S’il devient facile de confier à l’IA une bonne partie des tâches traditionnellement accessibles aux candidats et candidates à la profession, comment ces personnes pourront-elles acquérir l’expérience essentielle pour remplir les conditions de leur stage ? Comment la sensibilité et la profondeur d’analyse propres aux architectes pourront-elles se développer ? Qui pourra succéder demain aux architectes d’aujourd’hui avec le même degré de savoir-faire ?
Ma crainte est que les bureaux se mettent à former l’IA au lieu de former la relève.
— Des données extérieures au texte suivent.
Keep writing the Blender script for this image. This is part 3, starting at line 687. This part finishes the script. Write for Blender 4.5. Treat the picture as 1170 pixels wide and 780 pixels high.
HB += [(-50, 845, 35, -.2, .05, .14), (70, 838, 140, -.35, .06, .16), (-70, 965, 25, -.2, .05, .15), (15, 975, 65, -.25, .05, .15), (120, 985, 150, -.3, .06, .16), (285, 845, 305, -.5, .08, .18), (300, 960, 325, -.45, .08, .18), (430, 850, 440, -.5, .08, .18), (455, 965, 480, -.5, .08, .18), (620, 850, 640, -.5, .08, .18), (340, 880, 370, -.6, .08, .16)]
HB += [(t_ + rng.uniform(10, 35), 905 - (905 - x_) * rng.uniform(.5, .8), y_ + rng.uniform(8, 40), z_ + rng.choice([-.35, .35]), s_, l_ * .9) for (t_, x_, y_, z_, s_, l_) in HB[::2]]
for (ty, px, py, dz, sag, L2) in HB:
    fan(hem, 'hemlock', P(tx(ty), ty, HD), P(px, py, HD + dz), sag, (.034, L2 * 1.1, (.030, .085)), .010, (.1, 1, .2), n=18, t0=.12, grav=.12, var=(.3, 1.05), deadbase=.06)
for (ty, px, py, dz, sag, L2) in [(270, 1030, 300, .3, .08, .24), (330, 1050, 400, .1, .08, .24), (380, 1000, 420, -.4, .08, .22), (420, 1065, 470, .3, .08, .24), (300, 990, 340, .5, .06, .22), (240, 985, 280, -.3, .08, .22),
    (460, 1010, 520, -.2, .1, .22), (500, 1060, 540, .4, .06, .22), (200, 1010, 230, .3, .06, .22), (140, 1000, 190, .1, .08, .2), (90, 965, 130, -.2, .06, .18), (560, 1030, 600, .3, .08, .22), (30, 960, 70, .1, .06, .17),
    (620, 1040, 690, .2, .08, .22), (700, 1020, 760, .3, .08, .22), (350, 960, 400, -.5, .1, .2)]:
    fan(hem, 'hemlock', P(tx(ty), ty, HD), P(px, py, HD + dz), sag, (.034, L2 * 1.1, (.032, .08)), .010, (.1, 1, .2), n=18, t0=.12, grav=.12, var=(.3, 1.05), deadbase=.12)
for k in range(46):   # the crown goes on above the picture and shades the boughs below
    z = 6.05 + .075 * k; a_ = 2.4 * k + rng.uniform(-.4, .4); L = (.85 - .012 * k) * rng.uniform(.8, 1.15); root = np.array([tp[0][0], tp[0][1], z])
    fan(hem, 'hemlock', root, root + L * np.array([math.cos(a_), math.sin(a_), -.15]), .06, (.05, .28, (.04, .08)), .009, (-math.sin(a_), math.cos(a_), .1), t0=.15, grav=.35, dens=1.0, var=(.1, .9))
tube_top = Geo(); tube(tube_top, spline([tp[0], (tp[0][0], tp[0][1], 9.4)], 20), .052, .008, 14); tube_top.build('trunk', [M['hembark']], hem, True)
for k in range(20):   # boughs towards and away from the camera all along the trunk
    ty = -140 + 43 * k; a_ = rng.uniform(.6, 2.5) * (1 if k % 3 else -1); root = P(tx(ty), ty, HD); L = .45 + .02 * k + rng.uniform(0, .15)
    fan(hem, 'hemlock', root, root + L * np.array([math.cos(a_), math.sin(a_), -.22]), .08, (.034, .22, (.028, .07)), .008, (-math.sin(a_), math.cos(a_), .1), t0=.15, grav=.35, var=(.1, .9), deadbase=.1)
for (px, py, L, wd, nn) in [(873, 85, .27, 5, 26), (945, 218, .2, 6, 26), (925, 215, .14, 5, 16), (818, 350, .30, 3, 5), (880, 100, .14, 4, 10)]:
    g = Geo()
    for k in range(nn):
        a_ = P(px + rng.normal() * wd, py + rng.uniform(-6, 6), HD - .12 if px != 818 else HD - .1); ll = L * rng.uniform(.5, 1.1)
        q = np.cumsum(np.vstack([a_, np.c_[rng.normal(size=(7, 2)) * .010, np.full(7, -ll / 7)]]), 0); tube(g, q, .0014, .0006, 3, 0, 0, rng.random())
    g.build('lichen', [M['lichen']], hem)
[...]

L’Ordre devra donc se positionner et prendre, le cas échéant, des mesures pour contrer ce risque. Plusieurs avenues existent… Encourager les architectes à devenir maîtres de stage par l’entremise du programme de formation continue ou par des crédits de cotisation, intégrer le stage au cursus scolaire, élargir les possibilités de stage…
Humanité sans travail ?
L’architecture est loin d’être le seul domaine qui s’apprête à vivre ces bouleversements. À en croire une récente déclaration de Bill Gates, on n’aurait plus besoin du genre humain dans la plupart des métiers d’ici une dizaine d’années. Dans cette déclaration1, le fondateur de Microsoft n’a pas osé s’avancer sur la manière dont l’humanité s’adaptera à cette révolution du travail…
A contrario, bien des spécialistes croient que les professions faisant appel à la créativité, à l’intelligence émotionnelle et aux raisonnements éthiques sont peut-être moins à risque. Les architectes en sont, c’est certain. Mais ce qui est aussi certain, c’est que, pour qu’une profession perdure, elle a besoin de sa relève.